Furthermore, even if gentrification does benefit a particular neighborhood economically, it is not surprising if some residents of that neighborhood feel unsettled or threatened by it. The role of real estate developers and government agencies, for example, in putting many urban black communities at an economic disadvantage – with practices like redlining and blockbusting – means it will not be surprising if some degree of backlash accompanies rapid change of the kind gentrification often brings. While distrust of gentrification is far from universal (the 2016 article also described the idea that “Longtime residents hate gentrification” as a myth,) the distrust that does exist is not unexpected.

The critics of immigration and gentrification parallel each other in that their criticism aligns with their belief in a sacred value. For the right, it is the nation, including the integrity of its borders. For the left, it is the well-being of the people they view as vulnerable. Any contentious issue like these – especially one that politicians on either side can exploit by getting people riled up – is bound to touch multiple nerves.

It is very noteworthy that both these major demographic shifts are often lamented by people who are not materially harmed by them. Vocal, visible immigration critics are typically middle class (whether that means blue collar, white collar, or some combination of the two,) not members of the vulnerable 8% who lack a diploma and compete with low-skilled immigrants for jobs. The parallel gap on gentrification is even starker: a lot of the lamentation comes from gentrifiers themselves, people bemoaning the advantages they have even as they benefit from them. Again, quantifiable measures of change like money are only part of the story.

Progressives can better comprehend conservative resistance to immigration by comparing it to what they imagine residents of gentrifying neighborhoods feel. Whether their beliefs about the latter are accurate or not, the fact that they can at least somewhat understand, and perhaps even agree with, the attitudes of someone who feels like a stranger in their own neighborhood means they can understand at least somewhat the feelings of someone who feels like a stranger in their own country. Similarly, conservatives can better understand progressives’ vehement defenses of undocumented immigrants, and the willingness of some to call support for deportation racist, by looking at many progressives’ willingness to believe gentrification is harming people. Seeing the conflicted reactions within blue metro areas need not (and should not) give red Americans cause for gloating, but rather cause for understanding why they are so passionate.

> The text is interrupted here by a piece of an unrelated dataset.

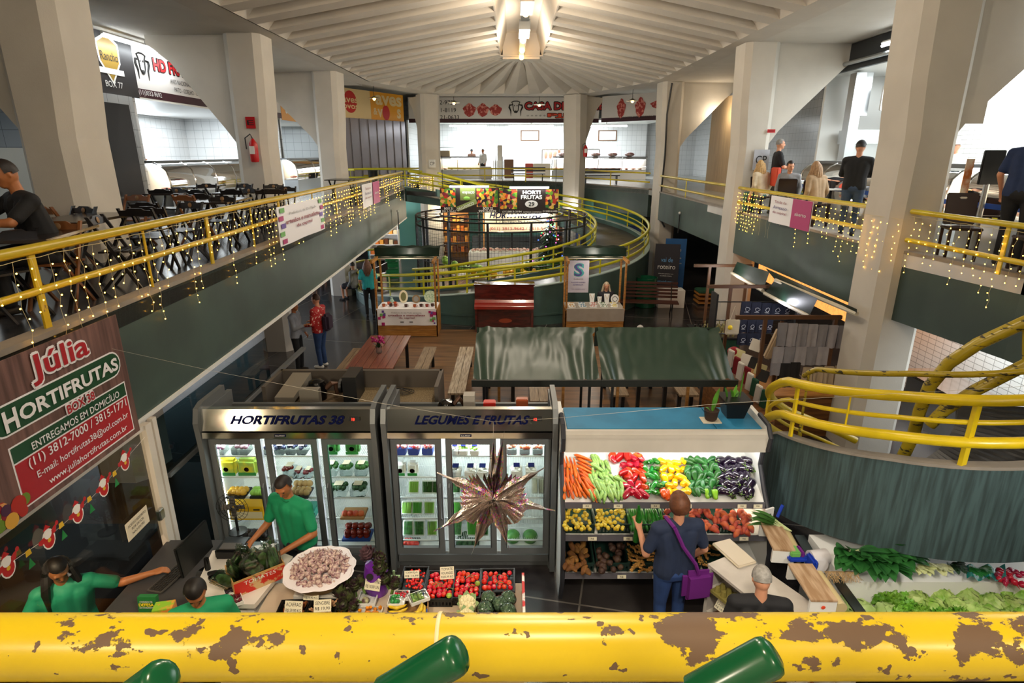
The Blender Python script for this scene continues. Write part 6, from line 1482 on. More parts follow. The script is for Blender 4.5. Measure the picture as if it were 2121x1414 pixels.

The forces of change riling America today will not dissipate anytime soon. Barring something completely unforeseen, immigrants will continue to arrive at the border, and gentrifiers will continue to arrive in urban neighborhoods. The only question is how those already present will react to their presence. The sooner we get inside the heads of people who don’t think like us on these contentious issues, the sooner we can move the tenor of our disagreements away from condemnation.